私がブラックアフィリエイトで溺れ死にそうになった人間だからわかるけれど、0.1円仕事は、どこか、自らの尊厳のようなものを削り落としていっているような気になる。もちろん、ならない人もいると思うけれど、その仕事をこなして「何かを積み上げている」という気持ちにはならないと思う。

私のもとで働いてくれているライターたちは、仕事を任せれば任せるほどキラキラと輝いてくる。ほとんどチャットでしか話さないけれど、使う言葉が明るくなって、仕事に対してどんどん前向きになって、自分の記事がメディアに掲載されてとても喜んでくれて。

あるひとりの人なんて、前向きになりすぎて、自立して社会に戻っていってしまった。成長が目覚ましい人だったのでとっても惜しい思いだったけれど、「あなたのおかげで、前向きに考えられました」だなんて言われたら、もうお祝いの言葉を贈るしかない。

仕事って、こういうものであってほしい。

「お金をいただいている」というこちらの思いと、「仕事をしてもらっている」というあちらの思いとがあって、どちらもが「良い物を創ろう」と思って前を向けるような。

 

これは考えてもみなかったことだけれど、シングルマザーや介護中といった「家を離れられないけど働きたい」という人に仕事を教えてお願いするということが、社会貢献になっていたらしい。

そちらに関して最近になって評価されるようになり、少々どころではなく驚いている。

けれど、確かにそうだ。0.1円案件だって、恐らくはそうした事情を持っている人たちが仕事が欲しくてやっていることだろう。需要は大きくある。

そして、「きちんと書いてくれるライター」を求めているメディアも増えてきている。供給も少しずつ増えてきている。

このまま、「ライティングディレクター」というビジネスをもっともっと確立して、大きくしていけば、0.1円案件のような案件も少しずつ減らせるんじゃないだろうか、と、夢を持って働いている。

夢を持って働くのは、いい。体中にエネルギーが満ちて、しびれて、「生きていてよかった!」と思える。やればやるほどエネルギーが溢れてくるので、「じゃあ次!」「もっとやるぞ!」となる。12月前半は少し頑張りすぎて、ここ数日間は風邪で寝込んでいた。肉体が精神についてこれないということは、もう少し筋肉に磨きを掛けなければならないなと思うところ。完治したら筋トレを再開しようと思う。

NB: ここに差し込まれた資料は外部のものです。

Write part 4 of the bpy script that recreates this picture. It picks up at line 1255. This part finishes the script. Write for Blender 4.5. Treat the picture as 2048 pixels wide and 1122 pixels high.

以前の私は、筋トレをしようだなんて思わなかった。仕事をするのも、食べるのも、生きるのも、何をするのも億劫だった。

夢を持って働くのは、いい。

小さな夢でいい。やりたいことなんてなくていい。

「少しでも副業で稼いで、子どもに何か買ってあげたい」

「介護中だけど、お小遣いを稼いでほんの少しだけ自由がほしい」

そういう夢があればいい。そういう夢を叶えられる社会がいい。

来年はもっと、そうした社会を広げていけるように。もっともっと、頑張りたい。